The sculpture Big Mama is inspired by Pachamama, the South American indigenous deity and earth mother. Big Mama is connected to earth by root-like hair falling down her back. She is a stable, sturdy, mature woman and her lap is big enough for an adult to sit in. 

Big Mama is a larger-than-life cement sculpture. The armature is built out of welded rebar and carved Styrofoam, covered by three layers of fiberglass tape and polymer-enhanced cement. At the end, I added glass mosaic to her green dress. 

I made her for Art in Place Charlottesville in 2011. She was placed close to a sidewalk at the intersection of Preston Avenue and McIntire Road.

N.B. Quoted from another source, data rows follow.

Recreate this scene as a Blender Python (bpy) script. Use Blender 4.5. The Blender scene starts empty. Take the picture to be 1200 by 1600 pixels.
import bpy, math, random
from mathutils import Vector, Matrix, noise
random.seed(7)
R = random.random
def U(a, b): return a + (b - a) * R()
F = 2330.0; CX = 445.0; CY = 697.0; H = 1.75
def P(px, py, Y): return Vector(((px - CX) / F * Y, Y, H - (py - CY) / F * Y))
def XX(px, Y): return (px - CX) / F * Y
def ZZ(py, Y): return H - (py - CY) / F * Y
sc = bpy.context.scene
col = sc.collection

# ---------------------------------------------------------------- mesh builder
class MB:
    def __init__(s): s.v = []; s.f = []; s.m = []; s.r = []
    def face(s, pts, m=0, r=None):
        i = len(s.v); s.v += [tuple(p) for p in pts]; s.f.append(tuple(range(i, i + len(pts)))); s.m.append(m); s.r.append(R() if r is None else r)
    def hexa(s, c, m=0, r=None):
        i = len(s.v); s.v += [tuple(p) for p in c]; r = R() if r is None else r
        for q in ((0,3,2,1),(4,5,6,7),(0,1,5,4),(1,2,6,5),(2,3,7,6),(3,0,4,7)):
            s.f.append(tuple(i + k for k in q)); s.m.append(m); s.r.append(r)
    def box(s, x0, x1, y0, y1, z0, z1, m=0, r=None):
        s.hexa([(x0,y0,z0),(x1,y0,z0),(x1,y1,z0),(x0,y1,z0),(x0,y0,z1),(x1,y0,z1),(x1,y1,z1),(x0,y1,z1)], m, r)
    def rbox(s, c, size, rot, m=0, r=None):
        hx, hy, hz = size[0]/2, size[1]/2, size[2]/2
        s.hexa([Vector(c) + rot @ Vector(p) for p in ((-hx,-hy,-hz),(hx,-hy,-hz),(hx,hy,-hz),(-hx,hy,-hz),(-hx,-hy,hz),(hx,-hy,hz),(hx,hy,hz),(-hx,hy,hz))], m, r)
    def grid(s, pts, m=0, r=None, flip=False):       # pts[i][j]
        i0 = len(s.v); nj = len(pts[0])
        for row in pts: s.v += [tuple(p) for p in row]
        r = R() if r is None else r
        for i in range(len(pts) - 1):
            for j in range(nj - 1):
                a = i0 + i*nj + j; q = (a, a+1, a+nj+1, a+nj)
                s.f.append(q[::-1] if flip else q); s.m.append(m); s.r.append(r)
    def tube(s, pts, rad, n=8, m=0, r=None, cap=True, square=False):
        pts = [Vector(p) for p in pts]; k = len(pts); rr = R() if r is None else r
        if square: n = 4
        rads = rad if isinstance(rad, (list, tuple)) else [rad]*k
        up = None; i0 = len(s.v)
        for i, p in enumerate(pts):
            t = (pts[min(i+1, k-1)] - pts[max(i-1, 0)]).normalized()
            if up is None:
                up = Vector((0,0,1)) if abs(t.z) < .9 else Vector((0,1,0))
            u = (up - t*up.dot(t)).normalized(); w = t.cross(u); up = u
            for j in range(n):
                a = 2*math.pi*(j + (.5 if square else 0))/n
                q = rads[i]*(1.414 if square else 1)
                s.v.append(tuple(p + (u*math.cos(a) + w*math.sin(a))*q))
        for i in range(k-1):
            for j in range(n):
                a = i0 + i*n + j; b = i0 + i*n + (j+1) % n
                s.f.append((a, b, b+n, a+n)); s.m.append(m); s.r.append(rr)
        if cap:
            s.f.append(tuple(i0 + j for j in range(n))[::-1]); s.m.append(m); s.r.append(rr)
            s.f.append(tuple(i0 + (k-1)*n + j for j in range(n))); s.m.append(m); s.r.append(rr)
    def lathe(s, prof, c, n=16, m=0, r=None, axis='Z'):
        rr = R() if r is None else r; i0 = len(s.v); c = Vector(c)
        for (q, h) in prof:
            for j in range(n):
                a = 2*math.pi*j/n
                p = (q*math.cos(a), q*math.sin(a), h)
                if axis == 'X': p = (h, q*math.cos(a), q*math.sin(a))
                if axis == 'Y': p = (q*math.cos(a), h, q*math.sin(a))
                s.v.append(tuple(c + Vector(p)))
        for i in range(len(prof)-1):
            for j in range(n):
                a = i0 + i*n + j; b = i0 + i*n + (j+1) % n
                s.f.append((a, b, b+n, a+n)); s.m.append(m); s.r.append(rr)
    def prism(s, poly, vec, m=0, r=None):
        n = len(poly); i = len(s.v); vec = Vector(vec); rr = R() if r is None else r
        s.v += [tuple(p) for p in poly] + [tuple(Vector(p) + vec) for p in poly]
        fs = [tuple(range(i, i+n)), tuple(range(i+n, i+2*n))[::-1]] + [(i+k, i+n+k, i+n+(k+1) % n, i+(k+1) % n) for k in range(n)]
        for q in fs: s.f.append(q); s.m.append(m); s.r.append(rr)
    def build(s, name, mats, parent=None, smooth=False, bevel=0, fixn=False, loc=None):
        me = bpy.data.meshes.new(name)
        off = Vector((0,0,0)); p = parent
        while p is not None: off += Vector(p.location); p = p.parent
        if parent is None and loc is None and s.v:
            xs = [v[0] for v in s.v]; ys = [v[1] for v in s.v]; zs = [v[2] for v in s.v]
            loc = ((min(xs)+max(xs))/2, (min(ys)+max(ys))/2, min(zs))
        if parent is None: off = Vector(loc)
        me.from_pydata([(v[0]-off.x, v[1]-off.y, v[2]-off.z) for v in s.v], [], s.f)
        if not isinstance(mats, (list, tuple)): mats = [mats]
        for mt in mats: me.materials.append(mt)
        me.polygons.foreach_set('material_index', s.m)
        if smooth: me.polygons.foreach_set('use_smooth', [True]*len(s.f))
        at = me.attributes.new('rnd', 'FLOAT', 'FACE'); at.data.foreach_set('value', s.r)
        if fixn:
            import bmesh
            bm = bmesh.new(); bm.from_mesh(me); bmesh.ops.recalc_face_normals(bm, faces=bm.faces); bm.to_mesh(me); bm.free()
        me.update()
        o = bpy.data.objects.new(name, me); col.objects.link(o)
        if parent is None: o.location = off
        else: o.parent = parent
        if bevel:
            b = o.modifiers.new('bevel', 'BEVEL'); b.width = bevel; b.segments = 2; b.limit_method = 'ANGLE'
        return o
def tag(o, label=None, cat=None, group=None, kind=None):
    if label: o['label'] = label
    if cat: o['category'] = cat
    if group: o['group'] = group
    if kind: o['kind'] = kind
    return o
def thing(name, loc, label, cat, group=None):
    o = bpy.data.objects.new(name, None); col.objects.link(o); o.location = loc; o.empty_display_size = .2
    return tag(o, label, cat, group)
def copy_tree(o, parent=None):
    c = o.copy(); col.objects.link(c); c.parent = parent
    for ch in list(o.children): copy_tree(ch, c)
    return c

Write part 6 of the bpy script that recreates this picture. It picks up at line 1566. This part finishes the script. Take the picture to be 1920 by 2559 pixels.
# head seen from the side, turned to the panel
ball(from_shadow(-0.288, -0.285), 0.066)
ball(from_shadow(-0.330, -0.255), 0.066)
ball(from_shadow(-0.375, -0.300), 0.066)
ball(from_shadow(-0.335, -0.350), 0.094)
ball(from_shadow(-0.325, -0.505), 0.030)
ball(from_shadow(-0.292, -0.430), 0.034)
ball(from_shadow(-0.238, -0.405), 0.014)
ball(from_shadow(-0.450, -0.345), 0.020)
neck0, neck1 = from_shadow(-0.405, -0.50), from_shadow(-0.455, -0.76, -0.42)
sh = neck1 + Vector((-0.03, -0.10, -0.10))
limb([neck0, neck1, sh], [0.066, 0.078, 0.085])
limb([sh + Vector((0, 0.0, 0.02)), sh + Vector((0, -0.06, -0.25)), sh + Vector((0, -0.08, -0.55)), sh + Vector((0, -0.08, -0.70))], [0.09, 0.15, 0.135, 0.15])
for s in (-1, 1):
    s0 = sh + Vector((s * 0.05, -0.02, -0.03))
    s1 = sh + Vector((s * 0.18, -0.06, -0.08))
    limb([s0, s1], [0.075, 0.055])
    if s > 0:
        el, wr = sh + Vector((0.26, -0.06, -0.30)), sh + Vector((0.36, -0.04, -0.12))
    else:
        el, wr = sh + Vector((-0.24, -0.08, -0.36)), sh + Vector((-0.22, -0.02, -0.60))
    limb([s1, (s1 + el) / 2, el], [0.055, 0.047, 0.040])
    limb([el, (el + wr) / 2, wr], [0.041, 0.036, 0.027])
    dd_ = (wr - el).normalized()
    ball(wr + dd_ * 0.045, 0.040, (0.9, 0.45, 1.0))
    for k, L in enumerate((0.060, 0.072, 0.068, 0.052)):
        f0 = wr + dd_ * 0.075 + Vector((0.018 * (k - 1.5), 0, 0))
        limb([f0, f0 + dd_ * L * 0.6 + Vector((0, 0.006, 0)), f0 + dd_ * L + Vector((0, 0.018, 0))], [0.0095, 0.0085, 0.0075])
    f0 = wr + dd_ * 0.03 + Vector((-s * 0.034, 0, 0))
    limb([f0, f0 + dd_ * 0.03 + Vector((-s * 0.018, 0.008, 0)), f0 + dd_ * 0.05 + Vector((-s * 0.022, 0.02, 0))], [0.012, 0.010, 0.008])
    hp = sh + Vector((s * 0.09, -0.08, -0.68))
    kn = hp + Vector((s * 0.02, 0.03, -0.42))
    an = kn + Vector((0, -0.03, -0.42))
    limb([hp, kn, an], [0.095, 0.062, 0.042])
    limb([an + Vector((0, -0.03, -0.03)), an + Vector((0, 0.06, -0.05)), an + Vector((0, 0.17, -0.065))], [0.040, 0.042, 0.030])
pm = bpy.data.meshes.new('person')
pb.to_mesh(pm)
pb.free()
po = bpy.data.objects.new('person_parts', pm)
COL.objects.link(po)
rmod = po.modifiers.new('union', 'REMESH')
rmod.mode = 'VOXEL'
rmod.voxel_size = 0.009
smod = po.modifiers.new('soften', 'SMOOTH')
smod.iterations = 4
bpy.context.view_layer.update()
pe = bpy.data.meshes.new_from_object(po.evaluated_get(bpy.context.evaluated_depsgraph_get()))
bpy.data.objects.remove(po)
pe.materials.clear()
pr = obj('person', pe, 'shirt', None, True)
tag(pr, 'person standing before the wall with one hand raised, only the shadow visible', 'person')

It didn’t take long for the public to start interacting with Big Mama. Someone attached a golf ball to her forehead, using chewing gum. Someone else removed the golf ball, and then the first someone reattached it. Day after day the golf ball went on and off.   


After a year Big Mama was moved by a crane to the lawn in front of the McGuffey Art Center, in a busy pedestrian area. The interactions with Big Mama increased. Young children sat on her lap to be photographed, someone dressed her in a hat and a scarf in the winter and young men poured left over lunch over her head a few times. Once, I even witnessed an enthusiastic kid attempting to have sex with (to fornicate with) Big Mama. 

It became obvious the archetypal feminine awakens emotion in young and old. 

The responses to Big Mama surprised and delighted me, but I guess it should have been expected, leaving an 800-pound cement woman on a lawn in the middle of the city.